Deux himalayistes chevronnés
La position de Tomasz Mackiewicz, à plus de 7 000 m d’altitude, interdisait toute tentative de secours héliporté, les appareils ne pouvant voler en sécurité au-dessus de 6 000 m.
Himalayistes chevronnés, Elisabeth Revol et Tomasz Mackiewicz, qui tentaient pour la troisième fois de gravir le Nanga Parbat en hiver, en étaient cette fois venus à bout. En 2008, la Française, professeure d’éducation physique et sportive dans un collège de la Drôme, qui prend des congés sans solde pour mener à bien ses expéditions, avait enchaîné en seize jours en solitaire et sans apport d’oxygène les ascensions du Broad Peak (8 051 m), du Gasherbrum I (8 080 m) et du Gasherbrum II (8 035 m).
En 2009, elle avait perdu un autre compagnon de cordée, l’alpiniste tchèque Martin Minarik, âgé de 42 ans. Avec lui, elle avait atteint le pilier est de l’Annapurna avant de se replier, alors que le vent leur interdisait de poursuivre leur ascension vers le sommet central (8 091 m). Martin Minarik avait disparu dans la descente. Ce drame avait conduit la jeune femme à mettre entre parenthèses ses expéditions sur les cimes pour se consacrer au raid multisport.

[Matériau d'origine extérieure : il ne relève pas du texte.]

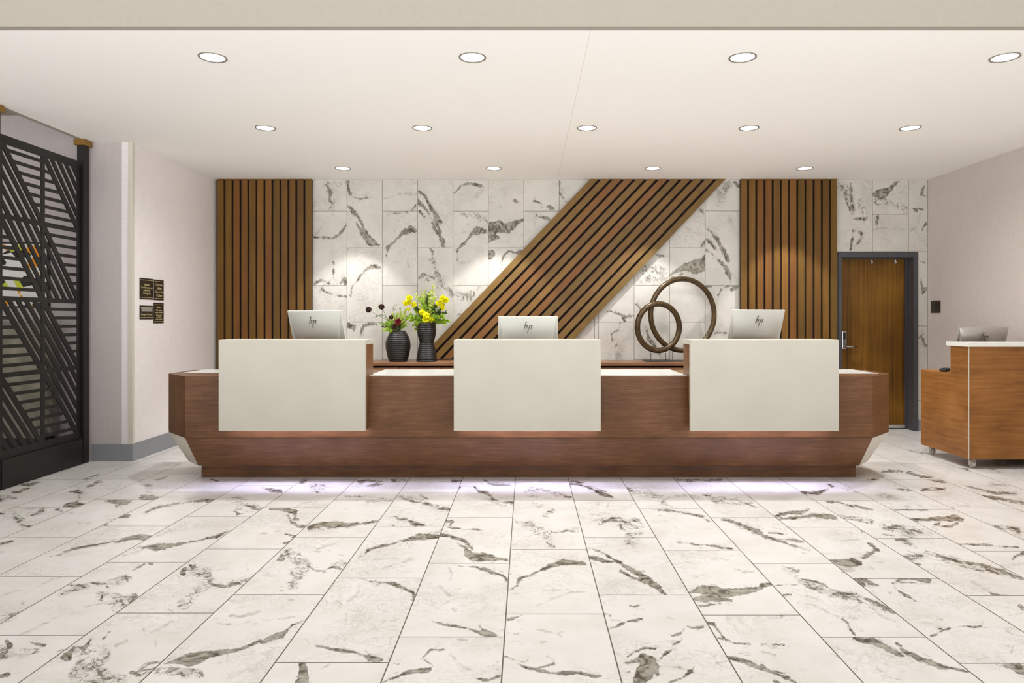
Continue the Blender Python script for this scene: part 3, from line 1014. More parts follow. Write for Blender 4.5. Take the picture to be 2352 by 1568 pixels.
# ------------------------------------------------------------------ downlights
def downlight(x, y, row, label, first):
    t = thing('recessed_downlight', label, 'ceiling light', (x, y, CEIL), 0, 'recessed downlights in the dropped ceiling')
    if first is None:
        n = 40; m = MB(); prof = [(0.088, 0.0), (0.087, -0.005), (0.080, -0.006), (0.075, -0.002), (0.0745, -0.0005)]
        m.lathe(prof, n=n, cap=False); ring = m.build('trim_ring', M['ring'], t)
        lens = MB().lathe([(0.0745, -0.0006), (0.05, -0.002), (0.002, -0.0025)], n=n).build('lens', M['lens'], t)
    else:
        for ch in [c for c in bpy.data.objects if c.parent == first]:
            if ch.type == 'MESH': d = ch.copy(); C.objects.link(d); d.parent = t
    d = bpy.data.lights.new('downlight_beam', 'SPOT'); d.energy = SPOT_W[row]; d.color = SPOT_COL
    d.spot_size = math.radians(74 if row == 3 else 168); d.spot_blend = 0.30 if row == 3 else 1.0; d.shadow_soft_size = 0.02 if row == 3 else 0.05
    l = bpy.data.objects.new('downlight_beam', d); C.objects.link(l); l.parent = t; l.location = (0, 0, -0.012)
    return t
def ctp(px, py):
    Y = F * (CEIL - H) / (CY - py); return (px - CX) * Y / F, Y
rows = {1: (131, [488, 1085, 1706, 2309]), 2: (294, [610, 970, 1348, 1720, 2090]), 3: (386.5, [788, 1134, 1499, 1848])}
pos1 = ['leftmost', 'second from the left', 'third from the left', 'rightmost']
pos2 = ['leftmost', 'second from the left', 'middle', 'fourth from the left', 'rightmost']
rn = {1: 'the front row nearest the camera', 2: 'the middle row of five', 3: 'the back row close to the marble wall'}
first = None
for r, (py, xs) in rows.items():
    for i, px in enumerate(xs):
        x, y = ctp(px, py); y = round(y, 2)
        p = (pos2 if r == 2 else pos1)[i]
        t = downlight(x, y, r, 'recessed downlight, %s in %s' % (p, rn[r]), first)
        if first is None: first = t

# ------------------------------------------------------------------ slat panels on the back wall
def vslats(x0, x1, label):
    t = thing('slat_wall_panel', label, 'wall panel', ((x0 + x1) / 2, WY, 0), 0, 'dark-gapped wooden slat panels')
    w_ = x1 - x0; n = 12; pitch = w_ / (n - 0.25); sw = pitch * 0.745
    MB().box(-w_/2 + 0.002, w_/2 - 0.002, -0.034, -0.001, 0.02, CEIL - 0.001).build('backing_board', M['slatback'], t)
    m = MB()
    for i in range(n):
        a = -w_/2 + i * pitch
        m.box(a, a + sw, -0.060, -0.035, 0.02, CEIL - 0.001)
    m.build('slats', M['slat'], t); return t
SF = F / (WY - 0.06)
xf = lambda p: (p - CX) / SF
vslats(xf(499.5), xf(715), 'vertical wooden slat panel at the left corner behind the left monitor')
vslats(xf(1702), xf(1923), 'vertical wooden slat panel beside the wood door')
# diagonal panel
t = thing('slat_wall_panel', 'diagonal wooden slat panel crossing the marble wall to the ceiling', 'wall panel', (0.4, WY, 0), 0, 'dark-gapped wooden slat panels')
zf = lambda p: H + (CY - p) / SF
zt = CEIL - 0.001; zb = 0.875
def dx(pt, pb, z):     # edge line through two px points, X at height z
    (xa, ya), (xb_, yb_) = pt, pb
    Xa, Za, Xb, Zb = xf(xa), zf(ya), xf(xb_), zf(yb_)
    return Xa + (Xb - Xa) * (z - Za) / (Zb - Za)
EL = ((1353, 414), (999, 786)); ER = ((1664, 414), (1317, 781))
def shx(f, z): return dx(*EL, z) * (1 - f) + dx(*ER, z) * f - 0.4
m = MB(); e = 0.004
m.prism([(shx(e, zb), zb), (shx(1 - e, zb), zb), (shx(1 - e, zt), zt), (shx(e, zt), zt)], 0.033, 'y', -0.034)
m.build('backing_board', M['slatback'], t)
m = MB(); n = 12; p = 1 / (n - 0.27)
for i in range(n):
    a, b = i * p, i * p + p * 0.72
    m.prism([(shx(a, zb), zb), (shx(b, zb), zb), (shx(b, zt), zt), (shx(a, zt), zt)], 0.025, 'y', -0.060)
m.build('slats', M['slat_d'], t)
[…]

Mariée à un antiquaire drômois, elle a renoué avec les projets himalayens en 2013, faisant de la première ascension hivernale du Nanga Parbat – alors non encore réalisée – son objectif. Le 17 janvier 2015, elle s’était hissée jusqu’à 7 800 m avec Tomasz Mackiewicz avant de renoncer en raison de la météo. Et c’est l’Italien Simone Moro qui a finalement réussi cette première hivernale, en février 2016, avec l’Espagnol Alex Txikon et le Pakistanais Ali Sadpara. En mai 2017, Elisabeth avait renoué avec la réussite en gravissant Lhotse, un sommet satellite de l’Everest culminant à 8 516 m, en solo et sans oxygène artificiel.